Committed prowlers of Chicago real estate may have noticed the abundance of new listings at Ludwig Mies Van Der Rohe’s iconic 860/880 Lake Shore Drive—four in February alone—and wondered about precipitating events. I’m here to tell you it’s nothing ominous, just a couple of coinciding circumstances: sales took off late in 2014 and have not abated, giving great incentive for those biding their time to act; and, a lot of residents are reaching pivotal moments in their lives, whether growing or shrinking a family, prompting an exodus.
“Last year was record-breaking [for sales at 860/860 Lake Shore Drive],” says 20-year resident and real estate agent Andrea Tucker. There have been 11 sales in the two co-op buildings since September (six in November-December alone) after just 10 in all of 2013. That’s a brisk pace for this legendary modernist duo, with roughly 240 units combined, and for co-ops generally, an ownership model known for slowing turnover. Tucker brokered a couple of recent sales, was a buyer’s agent for another sale that closed last week, and carries three of the nine current listings, two tidy one-beds in the 880 building, priced at $165,000 and $325,000 reflecting floor and finish, and one $549,000 two-bed in the 860 building. There was a bidding war for one of her closed units and another sold in a day. “Everyone I know who is selling is making a life change,” she says. “A couple of owners held units as in-towns for many years and are now shedding them.”
Despite the co-op obstacle, people want to live in these 64-year-old buildings. They are pioneering works of modern architecture setting the standard for residential high-rises for generations to come, easy to mimic but hard to equal. Once people find their way into the buildings, flexible floor plans and an absence of interior load-bearing walls makes transforming and combining units very doable thus enhancing the temptation to stay put.
860 was conceived with a single three-bedroom layout, four to a floor. The figure below illustrates how, working within this floor plan, owners have morphed many of these tight three-beds into spacious one- and two-beds. The building is now a total mix of unit types.
880, on the other hand, originated as a collection of one-bed units, eight to a floor. Even with an 800-square-foot space, owners have managed many permutations. Where combinations have happened is where you’re most likely to find three-bed units today (and some four-beds)—commonly twice the size of Mies’ standard layouts. Full-floor units exist as well.

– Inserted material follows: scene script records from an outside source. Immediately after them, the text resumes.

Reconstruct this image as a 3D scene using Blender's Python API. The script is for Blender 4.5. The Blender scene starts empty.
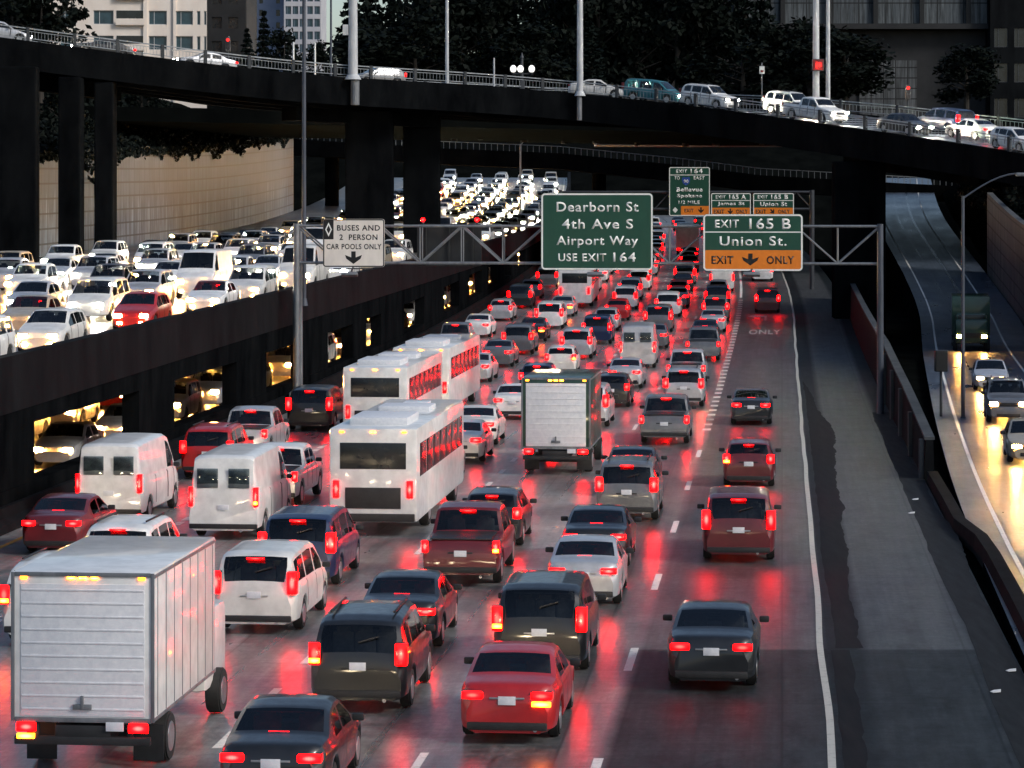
import bpy, bmesh, math, random
from mathutils import Vector, Matrix, noise as mnoise

SC = bpy.context.scene
COL = SC.collection
rnd = random.Random(11)

# ------------------------------------------------------------------ camera
CAM_H = 9.6          # camera height above the freeway (a bridge over it)
F = 2880.0           # focal length in pixels of a 1024 wide picture
cam_data = bpy.data.cameras.new("camera")
cam_data.sensor_width = 36.0
cam_data.lens = 36.0 * F / 1024.0
cam_data.shift_y = -184.0 / 1024.0
cam_data.clip_start = 0.5
cam_data.clip_end = 6000.0
cam = bpy.data.objects.new("camera", cam_data)
COL.objects.link(cam)
cam.location = (0, 0, CAM_H)
cam.rotation_euler = (math.radians(90), 0, 0)
SC.camera = cam

# ------------------------------------------------------------------ sky, sun, exposure
SUN_DIR = Vector((0.76, -0.46, 0.60)).normalized()     # towards the sun
world = bpy.data.worlds.new("World")
SC.world = world
world.use_nodes = True
wn = world.node_tree
bg = wn.nodes["Background"]
sky = wn.nodes.new("ShaderNodeTexSky")
sky.sky_type = 'NISHITA'
sky.sun_disc = False
sky.sun_elevation = math.asin(SUN_DIR.z)
sky.sun_rotation = math.atan2(SUN_DIR.x, SUN_DIR.y)
sky.air_density = 1.0
sky.dust_density = 1.5
sky.ozone_density = 1.0
wn.links.new(sky.outputs[0], bg.inputs[0])
bg.inputs[1].default_value = 0.095

sun_data = bpy.data.lights.new("sun", 'SUN')
sun_data.energy = 1.6
sun_data.angle = math.radians(14)
sun_data.color = (1.0, 0.96, 0.91)
sun = bpy.data.objects.new("sun", sun_data)
COL.objects.link(sun)
sun.rotation_euler = SUN_DIR.to_track_quat('Z', 'Y').to_euler()

SC.view_settings.view_transform = 'Standard'
SC.view_settings.look = 'None'
SC.view_settings.gamma = 1.0
SC.view_settings.exposure = 0.4
SC.cycles.max_bounces = 6
SC.cycles.diffuse_bounces = 3
SC.cycles.glossy_bounces = 3
SC.cycles.transmission_bounces = 3
SC.cycles.sample_clamp_indirect = 6.0
SC.cycles.use_denoising = True

# ------------------------------------------------------------------ material helpers
def new_mat(name):
    m = bpy.data.materials.new(name)
    m.use_nodes = True
    nt = m.node_tree
    b = nt.nodes["Principled BSDF"]
    return m, nt, b

def ramp(nt, fac, stops):
    r = nt.nodes.new("ShaderNodeValToRGB")
    e = r.color_ramp.elements
    e[0].position, e[0].color = stops[0][0], (*stops[0][1], 1)
    e[1].position, e[1].color = stops[-1][0], (*stops[-1][1], 1)
    for p, c in stops[1:-1]:
        x = e.new(p); x.color = (*c, 1)
    nt.links.new(fac, r.inputs[0])
    return r.outputs[0]

def noise(nt, vec, scale, detail=4, rough=0.6, mapping=None):
    n = nt.nodes.new("ShaderNodeTexNoise")
    n.inputs["Scale"].default_value = scale
    n.inputs["Detail"].default_value = detail
    n.inputs["Roughness"].default_value = rough
    if mapping:
        mp = nt.nodes.new("ShaderNodeMapping")
        mp.inputs["Scale"].default_value = mapping
        nt.links.new(vec, mp.inputs[0]); vec = mp.outputs[0]
    nt.links.new(vec, n.inputs["Vector"])
    return n.outputs["Fac"]

def coords(nt, kind="Object"):
    return nt.nodes.new("ShaderNodeTexCoord").outputs[kind]

def mix(nt, a, b, fac, blend='MIX'):
    m = nt.nodes.new("ShaderNodeMix"); m.data_type = 'RGBA'; m.blend_type = blend
    for sock, v in ((m.inputs[0], fac), (m.inputs[6], a), (m.inputs[7], b)):
        if hasattr(v, "is_linked"): nt.links.new(v, sock)
        elif isinstance(v, (int, float)): sock.default_value = v
        else: sock.default_value = (*v, 1)
    return m.outputs[2]

def mathn(nt, op, a, b=None, clamp=False):
    m = nt.nodes.new("ShaderNodeMath"); m.operation = op; m.use_clamp = clamp
    for i, v in enumerate((a, b)):
        if v is None: continue
        if hasattr(v, "is_linked"): nt.links.new(v, m.inputs[i])
        else: m.inputs[i].default_value = v
    return m.outputs[0]

def bump(nt, b, height, strength=0.3, dist=0.02):
    n = nt.nodes.new("ShaderNodeBump")
    n.inputs["Strength"].default_value = strength
    n.inputs["Distance"].default_value = dist
    nt.links.new(height, n.inputs["Height"])
    nt.links.new(n.outputs[0], b.inputs["Normal"])

def mottled(name, c0, c1, scale=1.5, rough=0.8, mapping=None, metal=0.0, bmp=0.2, spec=0.5, rough2=None):
    m, nt, b = new_mat(name)
    v = coords(nt)
    f = noise(nt, v, scale, 6, 0.65, mapping)
    nt.links.new(ramp(nt, f, [(0.3, c0), (0.7, c1)]), b.inputs["Base Color"])
    b.inputs["Roughness"].default_value = rough
    if rough2 is not None:
        nt.links.new(ramp(nt, noise(nt, v, scale * 2.3, 3), [(0.35, (rough,) * 3), (0.65, (rough2,) * 3)]), b.inputs["Roughness"])
    b.inputs["Metallic"].default_value = metal
    b.inputs["Specular IOR Level"].default_value = spec
    if bmp:
        bump(nt, b, noise(nt, v, scale * 9, 4), bmp, 0.02)
    return m

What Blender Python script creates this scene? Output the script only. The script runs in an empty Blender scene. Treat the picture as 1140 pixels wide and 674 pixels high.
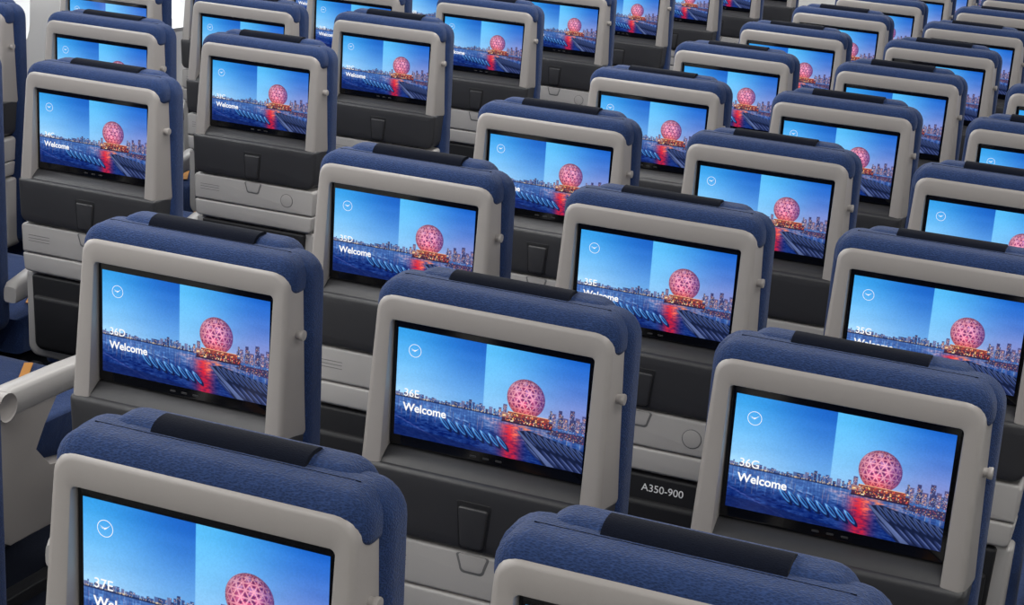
import bpy, bmesh, math, random
import numpy as np
from mathutils import Matrix, Vector

scene = bpy.context.scene
scene.view_settings.view_transform = 'Standard'
DW, DH = 0.2935, 0.165
# calibration solved from the seat grid (metres / radians)
S=DW/0.3075
cx,cy,cz=0.93401*S,-2.39755*S,0.86193*S
yaw,pit,rol,f=0.36317,0.2691,0.08242,2020.36
SX,XA,YC,PITCH,TH=0.52772*S,1.05441*S,-0.34191*S,0.81*S,0.0437
FLOOR=-0.98
def colx(c,sx,xa):
    return {'D':-sx,'E':0,'G':sx,'C':-sx-xa,'B':-2*sx-xa,'A':-3*sx-xa}[c]

# ------------------------------------------------------------------ materials
def s2l(c):
    c=np.asarray(c,float)
    return np.where(c<=0.04045,c/12.92,((c+0.055)/1.055)**2.4)
def mat(name,rgb,rough=0.5,spec=0.5,bump=0,bscale=400,var=0.0,kind='noise',sheen=0,soft=0):
    m=bpy.data.materials.new(name); m.use_nodes=True
    nt=m.node_tree; b=nt.nodes['Principled BSDF']
    lin=tuple(s2l(np.array(rgb)/255))+(1,)
    b.inputs['Base Color'].default_value=lin
    b.inputs['Roughness'].default_value=rough
    b.inputs['Specular IOR Level'].default_value=spec
    if sheen: b.inputs['Sheen Weight'].default_value=sheen
    tc=nt.nodes.new('ShaderNodeTexCoord')
    if bump:
        if kind=='knit':
            n=nt.nodes.new('ShaderNodeTexVoronoi'); n.inputs['Scale'].default_value=bscale; o=n.outputs['Distance']
            mp=nt.nodes.new('ShaderNodeMapping'); mp.inputs['Scale'].default_value=(0.75,1.5,1.5); mp.inputs['Rotation'].default_value=(0,0,0)
            nt.links.new(tc.outputs['Object'],mp.inputs[0]); nt.links.new(mp.outputs[0],n.inputs['Vector'])
        else:
            n=nt.nodes.new('ShaderNodeTexNoise'); n.inputs['Scale'].default_value=bscale; o=n.outputs['Fac']
            nt.links.new(tc.outputs['Object'],n.inputs['Vector'])
        bp=nt.nodes.new('ShaderNodeBump'); bp.inputs['Strength'].default_value=bump; bp.inputs['Distance'].default_value=0.001
        nt.links.new(o,bp.inputs['Height']); nt.links.new(bp.outputs[0],b.inputs['Normal'])
        if soft:
            # slow wrinkles in the cover, different on every seat
            oi=nt.nodes.new('ShaderNodeObjectInfo'); va=nt.nodes.new('ShaderNodeVectorMath'); va.operation='ADD'
            nt.links.new(tc.outputs['Object'],va.inputs[0]); nt.links.new(oi.outputs['Location'],va.inputs[1])
            n2=nt.nodes.new('ShaderNodeTexNoise'); n2.inputs['Scale'].default_value=13; n2.inputs['Detail'].default_value=2.5; n2.inputs['Distortion'].default_value=0.8
            nt.links.new(va.outputs[0],n2.inputs['Vector'])
            b2=nt.nodes.new('ShaderNodeBump'); b2.inputs['Strength'].default_value=soft; b2.inputs['Distance'].default_value=0.012
            nt.links.new(n2.outputs['Fac'],b2.inputs['Height']); nt.links.new(b2.outputs[0],bp.inputs['Normal'])
        if var:
            r=nt.nodes.new('ShaderNodeValToRGB')
            a=np.array(lin[:3])
            r.color_ramp.elements[0].color=tuple(a*(1-var))+(1,); r.color_ramp.elements[1].color=tuple(np.clip(a*(1+var),0,1))+(1,)
            nt.links.new(o,r.inputs[0]); nt.links.new(r.outputs[0],b.inputs['Base Color'])
    return m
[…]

Everything doesn’t always get larger in accordance with consumer needs; unit combos are occasionally reversed. Debra Kaden of @properties has a sixth-floor listing in 860 that is half of a former 3,200-square-foot, full-floor unit. On the market at $439,000, it has an updated galley kitchen and clean finishes. Last February Kaden helped sell a full-floor spread for $764,000, and assisted in the purchase of another unit. “The previous owner moved out because they had a child and wanted to expand their family even more,” she says. She believes a demographic fluke is behind so many sales and new listings in one season, that people are simply moving forward with their lives.
These buildings are also immensely attractive at the moment thanks in no small part to the exterior renovation that wrapped up in 2010, repainting and weatherizing the structural steel and rebuilding the elegant lobby and travertine plaza. Despite this roughly $10 million project, Tucker assures me the building’s finances are in great shape.
The quick flip from sales to listing activity at 860/880 in mid-winter points to one more straightforward explanation—no one wants to spend their summer going through a closing.